As our infrastructure is growing, the number of services and tasks is increasing as well. This can be tedious and time-consuming, especially when you have to deal with a lot of servers - enter Ansible! Ansible allows automating tasks on a wide range of platforms, including Linux, Windows, and Mac. It is based on so-called playbooks, roles and tasks. Once defined, it is really easy to deploy the defined settings to target machines. All it needs is adding a few lines to the hosts file and defining host_vars to let Ansible know what kind of tasks to execute.

Starting out #

As I didn’t know much about Ansible before, I decided to study already existing playbooks in order to learn more about how it works. The Arch infrastructure repository helped me a lot in understanding how to set up the different roles needed. I began by writing a role for all kinds of common tasks like installing base packages, setting up services and installing a MOTD.

Host_vars and conditionals to the rescue #

Since not every host needs to be configured the same way, host_vars provides a neat way to define what task to execute on which machine. I also added a few conditionals to the role to make sure that certain tasks are only executed if needed - eg. Chaotic-AUR GPG keys don’t need to be fetched every time the playbook is executed. There was also one issue with our docker-compose configurations - as the repo was closed source previously, it contained a lot of sensible environment variables in those files. To make it open source, those variables needed to be replaced with Ansible variables. Thanks to the template feature of Ansible, it is quite easy to supply a template docker-compose.yml.j2 (Jinja2 formatting) which then gets rendered into a proper docker-compose.yml file with the variables replaced when the playbook is executed. Also, ansible-vault is a great little tool that allows encrypting sensitive files and data easily - Ansible automatically decrypts the content when deploying changes.

Automating everything! #

While writing the different roles, I had so much fun that I couldn’t stop working on it until it was all automated. Ansible Galaxy also came in handy, as it provided an already existing playbook for basic hardening of Linux installations and SSH with the devsec.hardening collection. Meanwhile, I also rewrote our existing Nginx configurations to better fit our needs. Thinking about how I used Nginx Proxy Manager to handle web server needs not too long ago, I’m somewhat happy I finally learned how to do it properly. It just provides so much more flexibility concerning configurations and setup. While NPM worked fine for the time being, it feels really good to be able to write your own Nginx configurations!

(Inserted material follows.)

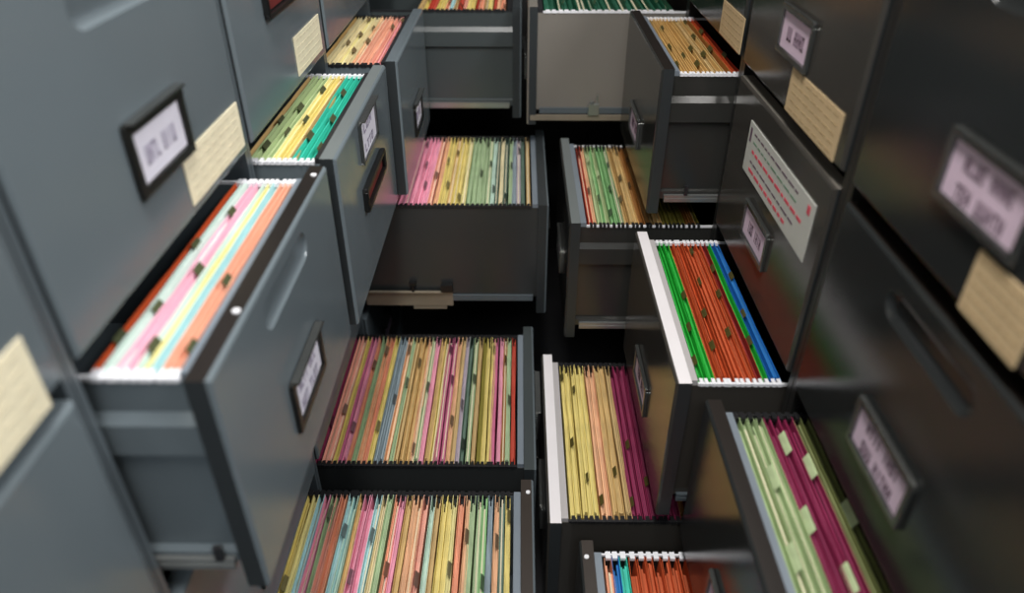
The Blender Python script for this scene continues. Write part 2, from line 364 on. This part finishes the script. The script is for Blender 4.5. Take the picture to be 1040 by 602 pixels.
# ------------------------------------------------------------------ folders
ORD=['','first','second','third','fourth','fifth','sixth','seventh','eighth','ninth','tenth','eleventh','twelfth','thirteenth','fourteenth','fifteenth','sixteenth','seventeenth','eighteenth','nineteenth','twentieth']
def fill(key, where, seq, pitch, start=.004, hook=None, tabc=None, tabp=.55, tabw=.026, tabh=.007, lean=0., stag=5, dz=0.):
    """seq is listed from the front panel back towards the cabinet"""
    d=D[key]; b=d['b']; e=d['e']; rng=random.Random(hash(where)&0 or sum(map(ord,where)))
    tot={}
    for c in seq: tot[c]=tot.get(c,0)+1
    cnt={}
    o=e-.034-start
    hk=hook or M_hookD
    yA,yB=d['ya']+.0065,d['yb']-.0065
    for i,c in enumerate(seq):
        cnt[c]=cnt.get(c,0)+1
        w=pitch*rng.uniform(.84,.96); z=d['zt']+.004+dz
        o1=o; o0=o-w; o-=pitch
        ln=lean+rng.uniform(-.0018,.0018)          # lean of the top towards the front
        n=9; ys=[yA+(yB-yA)*k/n for k in range(n+1)]
        ph=rng.uniform(0,6.28); am=rng.uniform(.0002,.0007)
        zb=max(d['zb']+.006,z-.215)
        m=MB(); th=.0007
        for side in (0,1):
            top=[]; bot=[]
            hgt=z-(.0 if side==0 else rng.uniform(.0,.006))+rng.uniform(-.001,.0015)
            for k,y in enumerate(ys):
                u=(o0+th if side==0 else o1-th)+am*math.sin(ph+k*1.1+side*2)+ln
                top.append((u,y,hgt+rng.uniform(-.0007,.0007)))
                mid=(o0+o1)/2+(-.0009 if side==0 else .0009); bot.append((mid,y,zb))
            for k in range(n):
                for q in (-th/2,th/2):
                    pts=[(b.X(bot[k][0]+q),bot[k][1],bot[k][2]),(b.X(bot[k+1][0]+q),bot[k+1][1],bot[k+1][2]),(b.X(top[k+1][0]+q),top[k+1][1],top[k+1][2]),(b.X(top[k][0]+q),top[k][1],top[k][2])]
                    m.poly(pts if q>0 else pts[::-1])
                m.poly([(b.X(top[k][0]-th/2),top[k][1],top[k][2]),(b.X(top[k+1][0]-th/2),top[k+1][1],top[k+1][2]),(b.X(top[k+1][0]+th/2),top[k+1][1],top[k+1][2]),(b.X(top[k][0]+th/2),top[k][1],top[k][2])])
        m.poly([P(b,(o0+o1)/2-.0013,yA,zb),P(b,(o0+o1)/2+.0013,yA,zb),P(b,(o0+o1)/2+.0013,yB,zb),P(b,(o0+o1)/2-.0013,yB,zb)])
        f=m.build('hanging_folder',pmat(c))
        if tot[c]==1: lab='only %s folder %s'%(c,where)
        elif cnt[c]==1: lab='%s folder, first %s from front panel, %s'%(c,c,where)
        else: lab='%s folder, %s %s from front panel, %s'%(c,ORD[cnt[c]],c,where)
        if len(lab.split())>16: print('LONG',len(lab.split()),lab)
        tag(f,lab,'folder','hanging folders '+where)
        # contents
        m=MB(); k0=rng.uniform(.002,.012); zz=z-rng.uniform(.003,.009)
        for k in range(3):
            a=o0+.0012+(w-.0024)*k/3; q=o0+.0012+(w-.0024)*(k+1)/3-.0002
            dz2=rng.uniform(-.005,.001); mid=(o0+o1)/2
            mm=mid-.0010+.0020*k/3
            m.prism([(b.X(a+ln),zz+dz2),(b.X(q+ln),zz+dz2),(b.X(mm+.0006),zb+.004),(b.X(mm),zb+.004)],'y',yA+k0+rng.uniform(0,.01),yB-rng.uniform(.002,.03),k%2)
        m.build('papers',[imat(c), imat(c) if rng.random()<.7 or c in ('maroon','rust','blue','dark red','bright green','pale green') else M_sheet],f)
        # hooks at both ends
        for yy,sg in ((yA,-1),(yB,1)):
            m=MB(); oc=o0+w*.5+ln
            m.box(P(b,oc-w*.34,yy-sg*.004,z-.004),P(b,oc+w*.34,yy+sg*.0085,z+.0012))
            m.build('hook',hk,f)
        if rng.random()<tabp:
            ty=yA+.02+(yB-yA-.04-tabw)*(((i*2+rng.uniform(-.3,.3))%stag)/stag)
            m=MB(); ot=o1-th+ln
            k=[(0,0),(.0035,tabh*.75),(.0035+.0012,tabh),(.0042,tabh),(.0028,tabh*.78),(-.0008,0)]
            m.prism([(b.X(ot-u),z-.002+v) for u,v in k],'y',ty,ty+tabw,0)
            m.prism([(b.X(ot-.0010-.0004),z-.002+tabh*.25),(b.X(ot-.0028-.0004),z-.002+tabh*.62),(b.X(ot-.0026),z-.002+tabh*.62),(b.X(ot-.0008),z-.002+tabh*.25)],'y',ty+tabw*.15,ty+tabw*.8,1)
            m.build('tab',[tmat(tabc or c),M_black],f)
def S(txt):
    out=[]
    for part in txt.split(','):
        part=part.strip()
        if '*' in part: c,n=part.rsplit('*',1); out+=[c.strip()]*int(n)
        else: out.append(part)
    return out
def rev(l): return l[::-1]
# lists are written left-to-right as seen; the left bank's (cabinet to front) are reversed
fill(('L',1,2),'in the nearest left open drawer',rev(S('rust,pale mint*2,pale pink*2,pale mint,lemon,aqua,light orange*3')),.0071,hook=M_white,start=.0005,tabc='olive green',tabp=.65,tabw=.018)
fill(('L',2,2),'in the drawer with black bar handle',rev(S('tan,pale green*4,lemon,yellow*2,tan,teal*4')),.0076,hook=M_white,start=.0005,tabp=.7,tabc='olive green')
fill(('L',3,2),'in the cream and orange drawer',rev(S('amber,cream*4,lemon,cream*2,peach,light orange*3,salmon*2,pink')),.0080,start=.0005,tabp=.6,tabc='amber')
fill(('L',4,2),'in the farthest left drawer',rev(S('tan,yellow,red*2,yellow*2,orange,aqua,tan,red,salmon,yellow*2,red,orange,tan,yellow,red,peach,orange')),.0105,tabp=.6)
fill(('L',3,3),'in the pink and yellow drawer',rev(S('magenta*3,pink*12,salmon,peach,yellow*2,amber,yellow*2,lemon,sage*5,mint,grey green,cream,grey green,sage,slate blue,lilac,grey green,tan')),.0098,tabp=.55)
fill(('L',2,4),'in the upper of two rainbow drawers',
 rev(S('maroon*2,salmon*2,yellow,magenta,pink,orange,sage,peach,orange,yellow,slate blue*2,peach,sage,tan,amber*2,peach,sage,pink,amber,yellow,magenta,magenta,peach,tan,lilac,grey green,sage,tan,olive,yellow,yellow,magenta,pink,brown,sage,red')),.0092,tabp=.4)
fill(('L',1,4),'in the lower of two rainbow drawers',
 rev(S('lemon,pink,yellow*2,lemon,aqua,pink,sage,salmon,orange,aqua,mint,amber,pink*2,aqua,cream,sage,orange,pink,amber,peach*2,salmon,mint,tan,yellow*2,lemon,orange,peach,sage*2,green,slate blue,peach,grey green,yellow')),.0100,tabp=.45)
fill(('R',2,2),'in the manila drawer, top right',S('amber*7,tan*2,amber,tan,brown,rust,red'),.0074,hook=M_white,start=.0005,tabc='olive',tabp=.8)
fill(('R',3,2),'in the far taupe drawer',S('deep green*20'),.0145,hook=M_white,tabc='green',tabp=.5)
fill(('R',2,3),'in the green and brown drawer',S('red,peach,pale green,green,pale green,green*2,sage,amber*3,brown*2,tan,amber*2,olive*5,brown*2,olive'),.0090,tabp=.6)
fill(('R',1,3),'in the green, rust and blue drawer',S('bright green*3,rust*7,dark red,bright green,blue*2'),.0084,hook=M_white,start=.0005,tabc='olive',tabp=.95,tabw=.02,stag=7)
fill(('R',1,4),'in the yellow and maroon drawer',S('yellow*5,peach*2,amber*2,tan,maroon*8,brown,maroon*3'),.0100,tabp=.7,tabc='olive',tabw=.02)
fill(('R',0,3),'in the drawer with big green tabs',S('soft green*4,maroon*4,olive green*2'),.0098,start=.0005,tabc='pale green',tabp=1.,tabw=.034,tabh=.010)
fill(('R',0,4),'in the rust drawer at picture bottom',S('orange,blue,teal,rust*14'),.0125,hook=M_white,tabc='pale green',tabp=.6,tabw=.04,tabh=.012)

# ------------------------------------------------------------------ cards and notice stuck on the fronts
def stuck_card(b,e,y0,y1,z0,z1,mats,label,tilt=0.):
    m=MB(); m.box(P(b,e+.0004,y0,z0),P(b,e+.0016,y1,z1))
    n=5
    for k in range(n):
        z=z0+(z1-z0)*(k+.6)/(n+.2)
        for j in range(7):
            a=y0+(y1-y0)*(.06+.13*j); m.box(P(b,e+.0016,a,z-.0009),P(b,e+.0019,a+(y1-y0)*.09,z+.0009),1)
    o=m.build('index_card',mats); o.rotation_euler.x=tilt
    tag(o,label,'card','index cards on the cabinet fronts'); return o
stuck_card(LB,0,.693,.864,.971,1.026,[M_cream,M_creml],'cream index card beside the framed white label on the large left drawer')
stuck_card(LB,0,1.137,1.298,.974,1.032,[M_cream,M_creml],'cream index card above the left drawer of teal folders')
stuck_card(LB,0,.240,.400,.955,1.018,[M_cream,M_creml],'cream index card cut off by the picture left edge')
stuck_card(RB,0,.415,.496,.982,1.036,[M_manil,M_manl],'manila index card below the lilac label on nearest right drawer')
stuck_card(RB,0,.786,.967,.984,1.040,[M_manil,M_manl],'manila index card on right drawer above the white red-lettered notice')
stuck_card(RB,0,1.215,1.360,.988,1.044,[M_manil,M_manl],'manila index card above the right drawer of manila folders')
m=MB(); y0,y1,z0,z1=.797,1.093,.843,.922; o_=.0004
m.box(P(RB,o_,y0,z0),P(RB,o_+.0012,y1,z1))
rows=[(.90,.84,.74,3),(.74,.80,.62,2),(.56,.92,.88,1),(.36,.84,.70,3),(.20,.70,.40,1)]
rg=random.Random(4)
for zf,w0,w1,mi in rows:
    z=z0+(z1-z0)*zf-.004
    y=y1-.03
    while y>y1-.03-(y1-y0-.05)*w0:
        L=rg.uniform(.008,.028); m.box(P(RB,o_+.0012,y,z-(.0024 if mi==1 else .0014)),P(RB,o_+.0015,y-L,z+(.0024 if mi==1 else .0014)),mi); y-=L+.005
m.box(P(RB,o_+.0012,y0+.012,z1-.020),P(RB,o_+.0016,y0+.022,z1-.008),1)
m.box(P(RB,o_+.0012,y1-.016,z1-.030),P(RB,o_+.0016,y1-.008,z1-.008),3)
tag(m.build('paper_notice',[M_paper,M_inkR,M_inkG,M_inkD]),'white paper notice with red and grey lines on right closed drawer','notice')

# ------------------------------------------------------------------ room shell
def struct(name,a,b,m):
    mb=MB(); mb.box(a,b); return tag(mb.build(name,m),kind='structure')
M_floor=mat('dark_vinyl_floor',(38,38,40),.45,0,.5,(9,.2))
M_wall=mat('off_white_wall',(196,192,184),.8,0,.3,(4,.05))
M_shadewall=mat('shade_dark_wall',(30,30,31),.7,0,.3,(4,.1))  # near-black colour puts in the darkness behind the far drawers
M_ceil=mat('ceiling_tile',(210,208,202),.9,0,.2,(30,.05))
struct('floor',(-1.6,-2.2,-.05),(1.6,2.29,0),M_floor)
struct('wall_left',(-1.65,-2.2,-.05),(-1.6,2.29,2.7),M_wall)
struct('wall_right',(1.6,-2.2,-.05),(1.65,2.29,2.7),M_wall)
struct('wall_back',(-1.65,2.29,-.05),(1.65,2.34,2.7),M_shadewall)
struct('ceiling',(-1.65,-2.2,2.7),(1.65,2.34,2.75),M_ceil)

# ------------------------------------------------------------------ light
def area(name,loc,rot,sx,sy,power,col):
    l=bpy.data.lights.new(name,'AREA'); l.shape='RECTANGLE'; l.size=sx; l.size_y=sy; l.energy=power; l.color=col
    o=bpy.data.objects.new(name,l); COL.objects.link(o); o.location=loc; o.rotation_euler=rot; return o
area('overhead_area',(-.08,.3,2.66),(0,0,0),.3,1.3,42,(1,.97,.93))
area('overhead_area',(1.25,.45,2.5),(0,math.radians(44),0),.3,1.4,34,(.96,.98,1))  # added light, aimed across the aisle to brighten the left fronts
area('overhead_area',(.5,1.5,2.66),(0,0,0),.3,.9,7,(1,.95,.9))
area('overhead_area',(0,-1.3,2.66),(math.radians(0),0,0),1.0,.6,26,(.9,.95,1))
w=bpy.data.worlds.new('World'); scene.world=w; w.use_nodes=True
w.node_tree.nodes['Background'].inputs[0].default_value=(.7,.75,.8,1); w.node_tree.nodes['Background'].inputs[1].default_value=.25

# ------------------------------------------------------------------ camera
c=bpy.data.cameras.new('camera'); co=bpy.data.objects.new('camera',c); COL.objects.link(co)
co.location=(-.0053,0,H); co.rotation_euler=(math.pi/2-.5879,0,.0094)
c.sensor_width=36; c.lens=36*739.92/1040; c.clip_start=.02
c.dof.use_dof=True; c.dof.focus_distance=1.25; c.dof.aperture_fstop=2.2
scene.camera=co
scene.view_settings.view_transform='Standard'; scene.view_settings.look='None'
scene.view_settings.exposure=0.; scene.view_settings.gamma=1.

Chaotic-AUR cluster bootstrap? #

Well, since I’m also operating Chaotic-AUR, it was natural to also include it in the process of automating stuff. After a long trial and error session, the chaotic_aur role is now available on Chaotic’s Github organization. It is also available in Garuda’s infrastructure repository as a git submodule and can be used to set up a whole cluster if provided with the correct host_vars.

Throwing in some GitLab CI #

Automating and running playbooks on my personal machine was too boring, so I decided to utilize GitLab CI to trigger deployments based on commit messages. Currently, the repo responds to deploy <playbook.yml> as well as dry-run <playbook.yml>. Obviously deploy deploys the supplied playbook while the latter initiates a dry run via ansible-playbook <playbook.yml> --check.

Wrapping it all up #

I had a great time learning how to use Ansible! It will be really useful to decrease time spent configuring servers, allowing me to focus on other things which aren’t automated. After all, changes just need to be pushed by ansible-playbook full_run.yml while setting up a new server became a matter of a few minutes.